8/13) 193 d.C.: Roma – La Guardia Pretoriana nomina nuovo imperatore, in sostituzione dell’assassinato Commodo, il proprio prefetto Publio Elvio Pertinace, già impegnato e distintosi in vari anni come tribuno militare, prefetto della flotta, console, proconsole, governatore provinciale e praefectus Urbis sotto Marco Aurelio e Commodo. La sua nomina, per quanto imposta dai Pretoriani, viene accettata di buon grado dal Senato.
«Colui che fu sul punto di ucciderti, [Elvio Pertinace], sia trascinato con l’uncino. Hai temuto con noi, sei stato in pericolo con noi. Perché possiamo essere salvi, Giove Ottimo Massimo, salvaci Pertinace. […] Salvo te, siamo salvi e sicuri noi pure, sì, sì, ora sì, ora in modo degno, ora sì, ora da uomini liberi! […] Anche tu hai avuto paura assieme a noi, sai tutto, conosci i buoni e i malvagi. Tu sai tutto, rimedia tu a tutto; noi abbiamo temuto per te. Felici noi, ora che ti abbiamo visto sul trono! Esponi, esponi i capi d’accusa contro il parricida, interroga ad uno ad uno. Chiediamo la tua presenza.

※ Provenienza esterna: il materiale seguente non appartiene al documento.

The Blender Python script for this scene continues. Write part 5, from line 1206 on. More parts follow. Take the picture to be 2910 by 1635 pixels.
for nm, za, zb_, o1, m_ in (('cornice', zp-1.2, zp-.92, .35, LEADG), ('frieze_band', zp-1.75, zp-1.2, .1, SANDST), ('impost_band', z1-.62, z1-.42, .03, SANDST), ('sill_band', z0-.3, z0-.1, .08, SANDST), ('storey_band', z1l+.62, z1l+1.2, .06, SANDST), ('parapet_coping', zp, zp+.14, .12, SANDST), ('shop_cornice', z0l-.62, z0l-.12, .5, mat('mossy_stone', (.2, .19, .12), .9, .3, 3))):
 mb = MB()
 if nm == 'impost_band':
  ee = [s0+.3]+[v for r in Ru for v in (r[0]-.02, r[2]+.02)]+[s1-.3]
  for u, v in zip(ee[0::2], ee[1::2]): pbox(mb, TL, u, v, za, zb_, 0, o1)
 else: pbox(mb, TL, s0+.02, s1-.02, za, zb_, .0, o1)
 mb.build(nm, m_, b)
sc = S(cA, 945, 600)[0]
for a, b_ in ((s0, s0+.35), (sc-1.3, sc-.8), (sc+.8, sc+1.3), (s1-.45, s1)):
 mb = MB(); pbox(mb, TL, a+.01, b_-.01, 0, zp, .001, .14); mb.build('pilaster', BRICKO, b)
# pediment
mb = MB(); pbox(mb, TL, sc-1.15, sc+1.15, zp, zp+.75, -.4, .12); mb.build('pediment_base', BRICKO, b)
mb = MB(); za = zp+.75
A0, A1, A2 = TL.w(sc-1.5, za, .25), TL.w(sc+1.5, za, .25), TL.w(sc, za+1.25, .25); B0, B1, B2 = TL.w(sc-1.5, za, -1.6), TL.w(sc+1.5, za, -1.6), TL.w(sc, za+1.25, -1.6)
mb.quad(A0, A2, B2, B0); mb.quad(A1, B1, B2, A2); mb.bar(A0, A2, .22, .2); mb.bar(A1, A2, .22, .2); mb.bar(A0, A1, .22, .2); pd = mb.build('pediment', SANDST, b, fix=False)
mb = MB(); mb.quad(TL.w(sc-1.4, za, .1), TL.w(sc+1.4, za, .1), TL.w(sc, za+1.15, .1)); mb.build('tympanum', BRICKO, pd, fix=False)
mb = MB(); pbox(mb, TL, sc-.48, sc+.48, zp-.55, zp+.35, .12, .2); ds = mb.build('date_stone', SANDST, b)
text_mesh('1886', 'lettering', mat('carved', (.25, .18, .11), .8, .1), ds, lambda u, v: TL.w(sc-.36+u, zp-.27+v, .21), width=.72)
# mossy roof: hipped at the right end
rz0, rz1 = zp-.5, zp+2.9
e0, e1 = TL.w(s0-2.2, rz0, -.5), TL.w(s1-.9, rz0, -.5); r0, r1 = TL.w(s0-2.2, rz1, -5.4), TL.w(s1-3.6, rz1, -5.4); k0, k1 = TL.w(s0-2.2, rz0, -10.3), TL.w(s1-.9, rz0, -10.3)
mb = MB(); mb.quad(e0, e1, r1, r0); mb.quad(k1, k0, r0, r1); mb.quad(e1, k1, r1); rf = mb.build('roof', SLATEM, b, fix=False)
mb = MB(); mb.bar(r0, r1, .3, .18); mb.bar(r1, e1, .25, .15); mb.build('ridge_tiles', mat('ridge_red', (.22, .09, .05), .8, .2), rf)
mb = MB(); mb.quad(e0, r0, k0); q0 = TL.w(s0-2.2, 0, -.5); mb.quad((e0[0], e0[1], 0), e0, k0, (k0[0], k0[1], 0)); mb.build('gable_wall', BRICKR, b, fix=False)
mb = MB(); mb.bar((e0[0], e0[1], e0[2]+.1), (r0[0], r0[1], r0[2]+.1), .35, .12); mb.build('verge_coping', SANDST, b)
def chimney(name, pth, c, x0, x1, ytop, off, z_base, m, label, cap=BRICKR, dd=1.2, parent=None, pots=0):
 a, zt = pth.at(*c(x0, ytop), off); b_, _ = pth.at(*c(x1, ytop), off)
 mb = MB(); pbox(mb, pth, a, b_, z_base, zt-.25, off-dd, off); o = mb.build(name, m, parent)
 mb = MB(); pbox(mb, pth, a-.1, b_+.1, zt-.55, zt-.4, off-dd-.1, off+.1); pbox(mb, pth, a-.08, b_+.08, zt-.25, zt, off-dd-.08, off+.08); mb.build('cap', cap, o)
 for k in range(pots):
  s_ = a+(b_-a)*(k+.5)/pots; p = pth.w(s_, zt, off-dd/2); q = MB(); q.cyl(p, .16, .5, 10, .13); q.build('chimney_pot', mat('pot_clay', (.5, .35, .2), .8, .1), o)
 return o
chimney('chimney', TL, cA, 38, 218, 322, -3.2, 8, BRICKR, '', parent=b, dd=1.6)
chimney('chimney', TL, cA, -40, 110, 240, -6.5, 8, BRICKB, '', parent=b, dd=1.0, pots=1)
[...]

Gli innocenti sono rimasti insepolti: il cadavere del parricida sia trascinato con l’uncino. Il parricida ha disseppellito i morti: il cadavere del parricida sia trascinato». Historia Augusta, Commodo, 18-19.
Pertinace affida il corpo di Commodo al procuratore patrimoniale Livio Larense affinché fosse segretamente sepolto nel mausoleo di Adriano. Avutane notizia, il Senato dichiara allora Commodo hostis publicus e ne decreta la damnatio memoriae, mentre il popolo continua a invocarne il disseppellimento e il trascinamento del cadavere nel Tevere (come veniva fatto con i “nemici della patria”).
10/13) 417 d.C.: ? – Galla Placidia sposa in seconde nozze il patricius e magister militum Flavio Costanzo, che affiancherà con il nome di Costanzo III il fratello di lei Onorio alla guida dell’Impero d’Occidente, ma senza il riconoscimento dell’Impero d’Oriente. Dall’unione tra Galla e Costanzo III nascerà nel 419 d.C. il futuro imperatore Valentiniano III.